TASK BRIEF: Give the data again exactly as written, skipping any pictures.

DATA RECORDS:
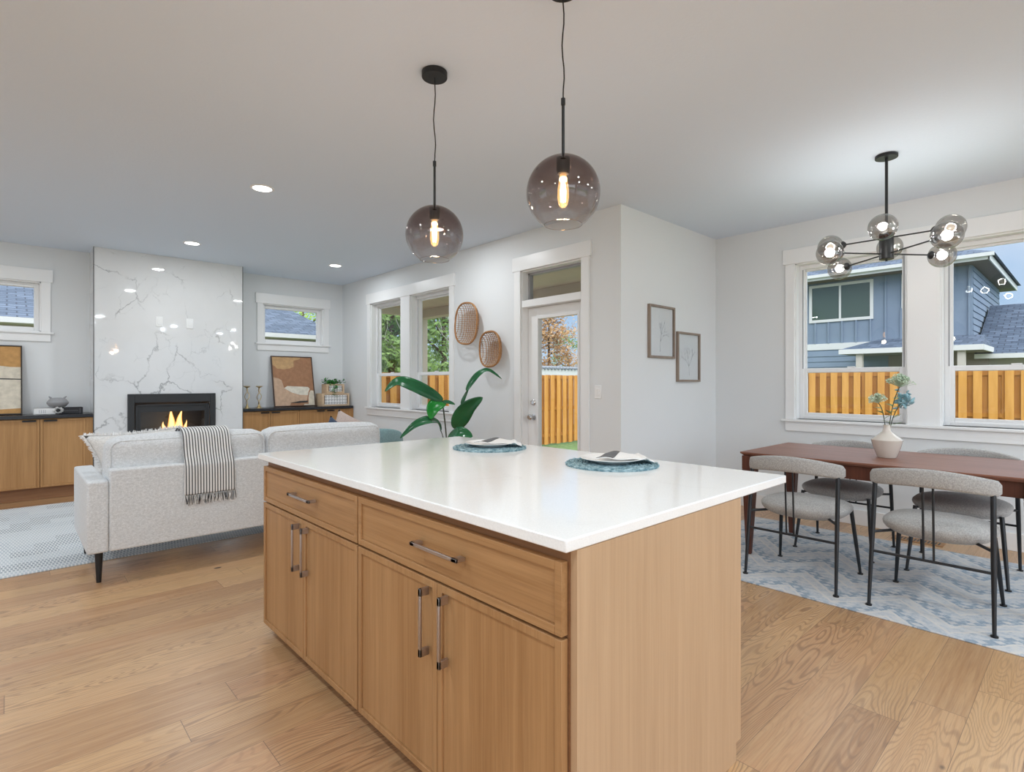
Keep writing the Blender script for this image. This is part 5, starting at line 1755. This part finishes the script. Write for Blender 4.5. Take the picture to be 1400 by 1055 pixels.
# pillows
def pillow(loc, size, thick, rz, rx, label, mats, name='throw_pillow', fringe=False, spin=0.0, group=None, flare=0.0):
    p = thing(name, label, 'pillow', loc, rz, group)
    n = 18
    fr, bk = [], []
    R_ = Matrix.Rotation(rx, 4, 'X') @ Matrix.Rotation(spin, 4, 'Y')
    def P(u, v, s_):
        e_ = 1 - 0.10 * (1 - abs(v) ** 2) * abs(u) ** 4
        f_ = 1 - 0.10 * (1 - abs(u) ** 2) * abs(v) ** 4
        k = ((1 - abs(u) ** 2.6) * (1 - abs(v) ** 2.6))
        return R_ @ Vector((u * size[0] / 2 * e_ * (1 + flare * v), s_ * thick / 2 * max(k, 0) ** 0.55, v * size[1] / 2 * f_))
    mbf = MB()
    for s_, mi in ((-1, 0), (1, 1 if len(mats) > 1 else 0)):
        mbf.mat(mi).grid([[tuple(P(-1 + 2 * i / n, -1 + 2 * j / n, s_)) for j in range(n + 1)] for i in range(n + 1)])
    o_ = build(mbf, 'cover', mats, p)
    weld(o_)
    if fringe:
        fm = MB()
        r_ = random.Random(6)
        for edge in range(4):
            for k in range(110):
                q = -1 + 2 * (k + r_.uniform(-.3, .3)) / 109
                q = max(-1, min(1, q))
                u, v = [(q, 1), (q, -1), (1, q), (-1, q)][edge]
                a_ = P(u, v, 0)
                d_ = (R_ @ Vector([(0, 0, 1), (0, 0, -1), (1, 0, 0), (-1, 0, 0)][edge]))
                w_ = R_ @ Vector((r_.uniform(-.006, .006), r_.uniform(-.012, .012), r_.uniform(-.006, .006)))
                L = r_.uniform(0.014, 0.024)
                fm.tube([a_, a_ + d_ * L * .5 + w_ * .5, a_ + d_ * L + w_], [0.0035, 0.004, 0.002], 5)
        build(fm, 'fringe', M['white_fringe'], p)
    return p
pillow((0.655, 4.600, 0.712), (0.45, 0.40), 0.13, math.radians(-4), math.radians(-12), 'cream fringed pillow in the left corner of the sofa', [M['pillow']], fringe=True, spin=math.radians(-3), flare=0.26)
pillow((2.155, 4.62, 0.712), (0.36, 0.36), 0.12, math.radians(10), math.radians(-12), 'navy pillow peeking over the right sofa cushion, left of the blush one', [M['navy']], spin=math.radians(36))
pillow((2.36, 4.78, 0.728), (0.42, 0.42), 0.12, math.radians(-10), math.radians(-14), 'blush and navy pillow near the right sofa arm', [M['blush'], M['navy']], spin=math.radians(26))

o = build(MB().box(-1.3, 2.95, 4.742, 7.295, 0.0, 0.008), 'living_rug', M['rug_l'], bevel=0.003)
tag(o, 'pale blue grey block patterned rug in front of the fireplace', 'rug')

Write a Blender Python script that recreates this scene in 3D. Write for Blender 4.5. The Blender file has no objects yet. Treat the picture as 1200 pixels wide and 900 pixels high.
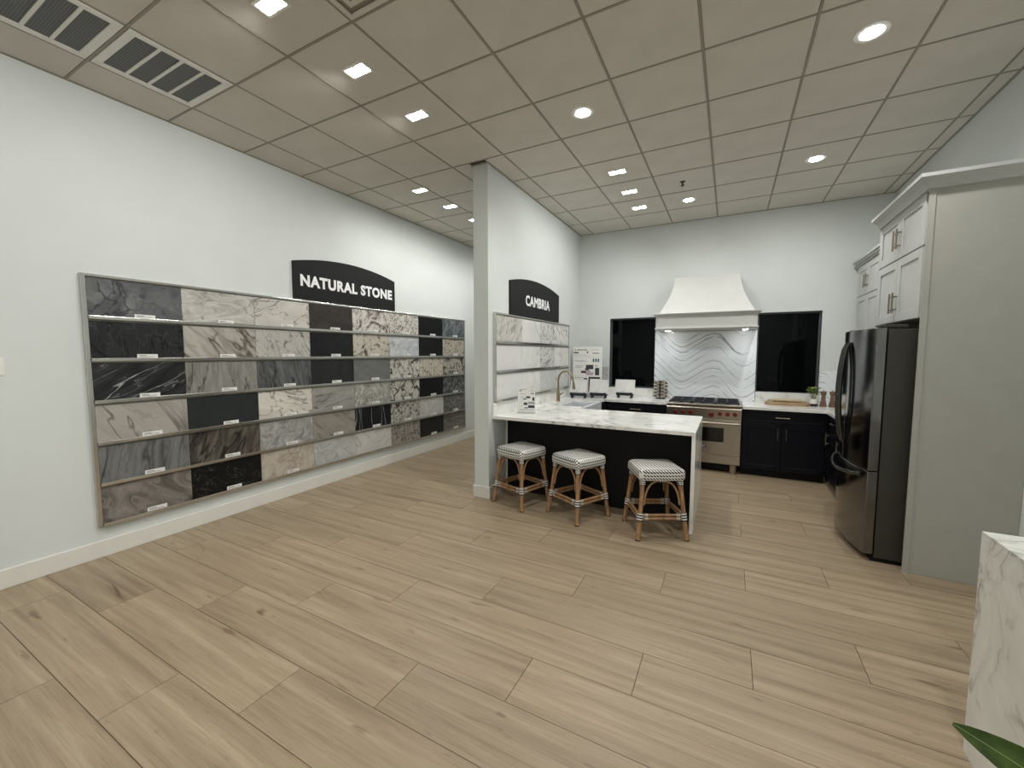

WORKED ANSWER:
Keep writing the Blender script for this image. This is part 5, starting at line 1755. This part finishes the script. Write for Blender 4.5. Take the picture to be 1400 by 1055 pixels.
# pillows
def pillow(loc, size, thick, rz, rx, label, mats, name='throw_pillow', fringe=False, spin=0.0, group=None, flare=0.0):
    p = thing(name, label, 'pillow', loc, rz, group)
    n = 18
    fr, bk = [], []
    R_ = Matrix.Rotation(rx, 4, 'X') @ Matrix.Rotation(spin, 4, 'Y')
    def P(u, v, s_):
        e_ = 1 - 0.10 * (1 - abs(v) ** 2) * abs(u) ** 4
        f_ = 1 - 0.10 * (1 - abs(u) ** 2) * abs(v) ** 4
        k = ((1 - abs(u) ** 2.6) * (1 - abs(v) ** 2.6))
        return R_ @ Vector((u * size[0] / 2 * e_ * (1 + flare * v), s_ * thick / 2 * max(k, 0) ** 0.55, v * size[1] / 2 * f_))
    mbf = MB()
    for s_, mi in ((-1, 0), (1, 1 if len(mats) > 1 else 0)):
        mbf.mat(mi).grid([[tuple(P(-1 + 2 * i / n, -1 + 2 * j / n, s_)) for j in range(n + 1)] for i in range(n + 1)])
    o_ = build(mbf, 'cover', mats, p)
    weld(o_)
    if fringe:
        fm = MB()
        r_ = random.Random(6)
        for edge in range(4):
            for k in range(110):
                q = -1 + 2 * (k + r_.uniform(-.3, .3)) / 109
                q = max(-1, min(1, q))
                u, v = [(q, 1), (q, -1), (1, q), (-1, q)][edge]
                a_ = P(u, v, 0)
                d_ = (R_ @ Vector([(0, 0, 1), (0, 0, -1), (1, 0, 0), (-1, 0, 0)][edge]))
                w_ = R_ @ Vector((r_.uniform(-.006, .006), r_.uniform(-.012, .012), r_.uniform(-.006, .006)))
                L = r_.uniform(0.014, 0.024)
                fm.tube([a_, a_ + d_ * L * .5 + w_ * .5, a_ + d_ * L + w_], [0.0035, 0.004, 0.002], 5)
        build(fm, 'fringe', M['white_fringe'], p)
    return p
pillow((0.655, 4.600, 0.712), (0.45, 0.40), 0.13, math.radians(-4), math.radians(-12), 'cream fringed pillow in the left corner of the sofa', [M['pillow']], fringe=True, spin=math.radians(-3), flare=0.26)
pillow((2.155, 4.62, 0.712), (0.36, 0.36), 0.12, math.radians(10), math.radians(-12), 'navy pillow peeking over the right sofa cushion, left of the blush one', [M['navy']], spin=math.radians(36))
pillow((2.36, 4.78, 0.728), (0.42, 0.42), 0.12, math.radians(-10), math.radians(-14), 'blush and navy pillow near the right sofa arm', [M['blush'], M['navy']], spin=math.radians(26))

o = build(MB().box(-1.3, 2.95, 4.742, 7.295, 0.0, 0.008), 'living_rug', M['rug_l'], bevel=0.003)
tag(o, 'pale blue grey block patterned rug in front of the fireplace', 'rug')

Write a Blender Python script that recreates this scene in 3D. Write for Blender 4.5. The Blender file has no objects yet. Treat the picture as 1200 pixels wide and 900 pixels high.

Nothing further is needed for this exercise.